--- BEGIN ---

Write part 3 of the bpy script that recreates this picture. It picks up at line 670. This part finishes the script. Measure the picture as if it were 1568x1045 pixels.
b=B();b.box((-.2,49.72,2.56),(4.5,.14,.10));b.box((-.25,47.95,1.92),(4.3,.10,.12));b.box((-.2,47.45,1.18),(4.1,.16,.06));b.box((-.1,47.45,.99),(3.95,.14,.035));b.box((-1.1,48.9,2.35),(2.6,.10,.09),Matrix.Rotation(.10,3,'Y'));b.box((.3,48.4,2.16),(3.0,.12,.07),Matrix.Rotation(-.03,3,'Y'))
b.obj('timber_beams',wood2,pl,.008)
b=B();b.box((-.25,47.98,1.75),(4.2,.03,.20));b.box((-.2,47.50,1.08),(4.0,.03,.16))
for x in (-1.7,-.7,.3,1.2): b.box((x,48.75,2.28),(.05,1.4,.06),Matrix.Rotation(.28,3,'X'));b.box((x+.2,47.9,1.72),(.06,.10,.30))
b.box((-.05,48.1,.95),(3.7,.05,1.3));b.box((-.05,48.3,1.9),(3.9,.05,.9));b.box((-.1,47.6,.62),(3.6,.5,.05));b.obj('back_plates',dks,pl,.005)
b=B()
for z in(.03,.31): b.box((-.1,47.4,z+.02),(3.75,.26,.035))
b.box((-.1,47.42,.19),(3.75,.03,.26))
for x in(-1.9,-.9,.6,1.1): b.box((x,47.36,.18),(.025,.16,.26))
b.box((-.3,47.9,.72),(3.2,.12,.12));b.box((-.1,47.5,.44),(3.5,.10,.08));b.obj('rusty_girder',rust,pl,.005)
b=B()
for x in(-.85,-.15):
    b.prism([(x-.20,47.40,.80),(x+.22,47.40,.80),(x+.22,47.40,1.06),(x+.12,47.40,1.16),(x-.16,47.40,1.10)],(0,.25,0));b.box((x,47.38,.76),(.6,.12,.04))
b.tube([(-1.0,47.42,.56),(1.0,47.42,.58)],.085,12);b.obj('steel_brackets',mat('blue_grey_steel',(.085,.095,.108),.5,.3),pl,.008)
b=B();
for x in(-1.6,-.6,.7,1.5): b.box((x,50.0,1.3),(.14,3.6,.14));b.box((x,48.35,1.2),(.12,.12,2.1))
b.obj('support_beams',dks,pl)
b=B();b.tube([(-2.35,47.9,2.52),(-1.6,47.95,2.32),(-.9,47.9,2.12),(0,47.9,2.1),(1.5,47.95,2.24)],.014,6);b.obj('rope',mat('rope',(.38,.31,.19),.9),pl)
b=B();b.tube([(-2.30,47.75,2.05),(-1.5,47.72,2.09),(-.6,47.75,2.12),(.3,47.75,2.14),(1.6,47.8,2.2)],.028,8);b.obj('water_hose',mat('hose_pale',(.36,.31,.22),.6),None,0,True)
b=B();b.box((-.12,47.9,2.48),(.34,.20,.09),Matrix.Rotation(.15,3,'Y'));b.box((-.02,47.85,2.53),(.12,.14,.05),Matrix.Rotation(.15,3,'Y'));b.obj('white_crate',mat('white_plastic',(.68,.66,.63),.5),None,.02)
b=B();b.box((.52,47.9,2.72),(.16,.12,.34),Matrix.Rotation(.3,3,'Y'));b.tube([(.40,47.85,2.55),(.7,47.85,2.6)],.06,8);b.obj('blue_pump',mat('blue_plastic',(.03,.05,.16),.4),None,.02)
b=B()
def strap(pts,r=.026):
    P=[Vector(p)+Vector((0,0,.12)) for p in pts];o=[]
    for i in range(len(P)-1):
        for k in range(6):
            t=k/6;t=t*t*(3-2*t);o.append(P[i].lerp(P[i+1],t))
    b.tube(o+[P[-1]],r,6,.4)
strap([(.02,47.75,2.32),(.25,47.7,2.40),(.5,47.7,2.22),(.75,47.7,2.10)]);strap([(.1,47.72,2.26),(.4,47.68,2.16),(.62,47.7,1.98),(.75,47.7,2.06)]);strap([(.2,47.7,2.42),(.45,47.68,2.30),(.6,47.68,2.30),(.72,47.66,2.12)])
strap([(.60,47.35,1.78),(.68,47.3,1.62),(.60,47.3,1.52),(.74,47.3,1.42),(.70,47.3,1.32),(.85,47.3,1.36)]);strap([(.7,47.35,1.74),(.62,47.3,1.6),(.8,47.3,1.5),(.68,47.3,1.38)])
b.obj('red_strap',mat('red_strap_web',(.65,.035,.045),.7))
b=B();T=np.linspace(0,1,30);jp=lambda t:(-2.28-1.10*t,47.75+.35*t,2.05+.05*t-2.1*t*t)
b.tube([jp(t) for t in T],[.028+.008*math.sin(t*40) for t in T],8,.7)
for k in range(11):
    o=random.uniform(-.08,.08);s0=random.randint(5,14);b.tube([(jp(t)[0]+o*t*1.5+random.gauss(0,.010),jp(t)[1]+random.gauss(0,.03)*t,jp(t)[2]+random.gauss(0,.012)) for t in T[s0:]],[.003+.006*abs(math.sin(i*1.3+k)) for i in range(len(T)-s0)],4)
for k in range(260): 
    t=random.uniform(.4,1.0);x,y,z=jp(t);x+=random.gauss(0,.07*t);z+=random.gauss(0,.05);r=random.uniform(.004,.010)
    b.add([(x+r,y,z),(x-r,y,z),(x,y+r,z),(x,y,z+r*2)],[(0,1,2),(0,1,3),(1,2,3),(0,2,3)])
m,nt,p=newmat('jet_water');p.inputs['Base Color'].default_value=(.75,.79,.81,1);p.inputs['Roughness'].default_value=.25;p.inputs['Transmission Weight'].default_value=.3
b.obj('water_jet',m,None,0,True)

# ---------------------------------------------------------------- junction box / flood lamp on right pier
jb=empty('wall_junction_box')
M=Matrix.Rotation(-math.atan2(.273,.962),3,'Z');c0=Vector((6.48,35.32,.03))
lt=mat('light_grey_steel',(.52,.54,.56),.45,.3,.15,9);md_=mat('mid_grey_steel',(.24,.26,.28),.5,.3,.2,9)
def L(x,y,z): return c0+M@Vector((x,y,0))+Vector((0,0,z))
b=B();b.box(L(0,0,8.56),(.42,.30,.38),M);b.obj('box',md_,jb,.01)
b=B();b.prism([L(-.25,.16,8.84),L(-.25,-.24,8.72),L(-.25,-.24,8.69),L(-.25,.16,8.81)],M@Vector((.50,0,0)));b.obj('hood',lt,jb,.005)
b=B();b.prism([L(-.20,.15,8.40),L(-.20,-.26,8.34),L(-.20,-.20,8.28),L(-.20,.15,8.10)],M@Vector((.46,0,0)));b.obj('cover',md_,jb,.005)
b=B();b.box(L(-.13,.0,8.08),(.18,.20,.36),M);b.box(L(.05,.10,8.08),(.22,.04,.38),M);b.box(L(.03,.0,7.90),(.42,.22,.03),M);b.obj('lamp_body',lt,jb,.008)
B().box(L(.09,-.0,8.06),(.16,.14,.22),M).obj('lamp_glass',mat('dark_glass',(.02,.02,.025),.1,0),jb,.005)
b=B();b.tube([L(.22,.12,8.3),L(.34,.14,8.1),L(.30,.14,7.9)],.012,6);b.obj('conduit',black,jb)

--- END ---

=== Aim ===
Quote each line of the listing above exactly.

=== Solution for this exercise ===
Write part 3 of the bpy script that recreates this picture. It picks up at line 670. This part finishes the script. Measure the picture as if it were 1568x1045 pixels.
b=B();b.box((-.2,49.72,2.56),(4.5,.14,.10));b.box((-.25,47.95,1.92),(4.3,.10,.12));b.box((-.2,47.45,1.18),(4.1,.16,.06));b.box((-.1,47.45,.99),(3.95,.14,.035));b.box((-1.1,48.9,2.35),(2.6,.10,.09),Matrix.Rotation(.10,3,'Y'));b.box((.3,48.4,2.16),(3.0,.12,.07),Matrix.Rotation(-.03,3,'Y'))
b.obj('timber_beams',wood2,pl,.008)
b=B();b.box((-.25,47.98,1.75),(4.2,.03,.20));b.box((-.2,47.50,1.08),(4.0,.03,.16))
for x in (-1.7,-.7,.3,1.2): b.box((x,48.75,2.28),(.05,1.4,.06),Matrix.Rotation(.28,3,'X'));b.box((x+.2,47.9,1.72),(.06,.10,.30))
b.box((-.05,48.1,.95),(3.7,.05,1.3));b.box((-.05,48.3,1.9),(3.9,.05,.9));b.box((-.1,47.6,.62),(3.6,.5,.05));b.obj('back_plates',dks,pl,.005)
b=B()
for z in(.03,.31): b.box((-.1,47.4,z+.02),(3.75,.26,.035))
b.box((-.1,47.42,.19),(3.75,.03,.26))
for x in(-1.9,-.9,.6,1.1): b.box((x,47.36,.18),(.025,.16,.26))
b.box((-.3,47.9,.72),(3.2,.12,.12));b.box((-.1,47.5,.44),(3.5,.10,.08));b.obj('rusty_girder',rust,pl,.005)
b=B()
for x in(-.85,-.15):
    b.prism([(x-.20,47.40,.80),(x+.22,47.40,.80),(x+.22,47.40,1.06),(x+.12,47.40,1.16),(x-.16,47.40,1.10)],(0,.25,0));b.box((x,47.38,.76),(.6,.12,.04))
b.tube([(-1.0,47.42,.56),(1.0,47.42,.58)],.085,12);b.obj('steel_brackets',mat('blue_grey_steel',(.085,.095,.108),.5,.3),pl,.008)
b=B();
for x in(-1.6,-.6,.7,1.5): b.box((x,50.0,1.3),(.14,3.6,.14));b.box((x,48.35,1.2),(.12,.12,2.1))
b.obj('support_beams',dks,pl)
b=B();b.tube([(-2.35,47.9,2.52),(-1.6,47.95,2.32),(-.9,47.9,2.12),(0,47.9,2.1),(1.5,47.95,2.24)],.014,6);b.obj('rope',mat('rope',(.38,.31,.19),.9),pl)
b=B();b.tube([(-2.30,47.75,2.05),(-1.5,47.72,2.09),(-.6,47.75,2.12),(.3,47.75,2.14),(1.6,47.8,2.2)],.028,8);b.obj('water_hose',mat('hose_pale',(.36,.31,.22),.6),None,0,True)
b=B();b.box((-.12,47.9,2.48),(.34,.20,.09),Matrix.Rotation(.15,3,'Y'));b.box((-.02,47.85,2.53),(.12,.14,.05),Matrix.Rotation(.15,3,'Y'));b.obj('white_crate',mat('white_plastic',(.68,.66,.63),.5),None,.02)
b=B();b.box((.52,47.9,2.72),(.16,.12,.34),Matrix.Rotation(.3,3,'Y'));b.tube([(.40,47.85,2.55),(.7,47.85,2.6)],.06,8);b.obj('blue_pump',mat('blue_plastic',(.03,.05,.16),.4),None,.02)
b=B()
def strap(pts,r=.026):
    P=[Vector(p)+Vector((0,0,.12)) for p in pts];o=[]
    for i in range(len(P)-1):
        for k in range(6):
            t=k/6;t=t*t*(3-2*t);o.append(P[i].lerp(P[i+1],t))
    b.tube(o+[P[-1]],r,6,.4)
strap([(.02,47.75,2.32),(.25,47.7,2.40),(.5,47.7,2.22),(.75,47.7,2.10)]);strap([(.1,47.72,2.26),(.4,47.68,2.16),(.62,47.7,1.98),(.75,47.7,2.06)]);strap([(.2,47.7,2.42),(.45,47.68,2.30),(.6,47.68,2.30),(.72,47.66,2.12)])
strap([(.60,47.35,1.78),(.68,47.3,1.62),(.60,47.3,1.52),(.74,47.3,1.42),(.70,47.3,1.32),(.85,47.3,1.36)]);strap([(.7,47.35,1.74),(.62,47.3,1.6),(.8,47.3,1.5),(.68,47.3,1.38)])
b.obj('red_strap',mat('red_strap_web',(.65,.035,.045),.7))
b=B();T=np.linspace(0,1,30);jp=lambda t:(-2.28-1.10*t,47.75+.35*t,2.05+.05*t-2.1*t*t)
b.tube([jp(t) for t in T],[.028+.008*math.sin(t*40) for t in T],8,.7)
for k in range(11):
    o=random.uniform(-.08,.08);s0=random.randint(5,14);b.tube([(jp(t)[0]+o*t*1.5+random.gauss(0,.010),jp(t)[1]+random.gauss(0,.03)*t,jp(t)[2]+random.gauss(0,.012)) for t in T[s0:]],[.003+.006*abs(math.sin(i*1.3+k)) for i in range(len(T)-s0)],4)
for k in range(260): 
    t=random.uniform(.4,1.0);x,y,z=jp(t);x+=random.gauss(0,.07*t);z+=random.gauss(0,.05);r=random.uniform(.004,.010)
    b.add([(x+r,y,z),(x-r,y,z),(x,y+r,z),(x,y,z+r*2)],[(0,1,2),(0,1,3),(1,2,3),(0,2,3)])
m,nt,p=newmat('jet_water');p.inputs['Base Color'].default_value=(.75,.79,.81,1);p.inputs['Roughness'].default_value=.25;p.inputs['Transmission Weight'].default_value=.3
b.obj('water_jet',m,None,0,True)

# ---------------------------------------------------------------- junction box / flood lamp on right pier
jb=empty('wall_junction_box')
M=Matrix.Rotation(-math.atan2(.273,.962),3,'Z');c0=Vector((6.48,35.32,.03))
lt=mat('light_grey_steel',(.52,.54,.56),.45,.3,.15,9);md_=mat('mid_grey_steel',(.24,.26,.28),.5,.3,.2,9)
def L(x,y,z): return c0+M@Vector((x,y,0))+Vector((0,0,z))
b=B();b.box(L(0,0,8.56),(.42,.30,.38),M);b.obj('box',md_,jb,.01)
b=B();b.prism([L(-.25,.16,8.84),L(-.25,-.24,8.72),L(-.25,-.24,8.69),L(-.25,.16,8.81)],M@Vector((.50,0,0)));b.obj('hood',lt,jb,.005)
b=B();b.prism([L(-.20,.15,8.40),L(-.20,-.26,8.34),L(-.20,-.20,8.28),L(-.20,.15,8.10)],M@Vector((.46,0,0)));b.obj('cover',md_,jb,.005)
b=B();b.box(L(-.13,.0,8.08),(.18,.20,.36),M);b.box(L(.05,.10,8.08),(.22,.04,.38),M);b.box(L(.03,.0,7.90),(.42,.22,.03),M);b.obj('lamp_body',lt,jb,.008)
B().box(L(.09,-.0,8.06),(.16,.14,.22),M).obj('lamp_glass',mat('dark_glass',(.02,.02,.025),.1,0),jb,.005)
b=B();b.tube([L(.22,.12,8.3),L(.34,.14,8.1),L(.30,.14,7.9)],.012,6);b.obj('conduit',black,jb)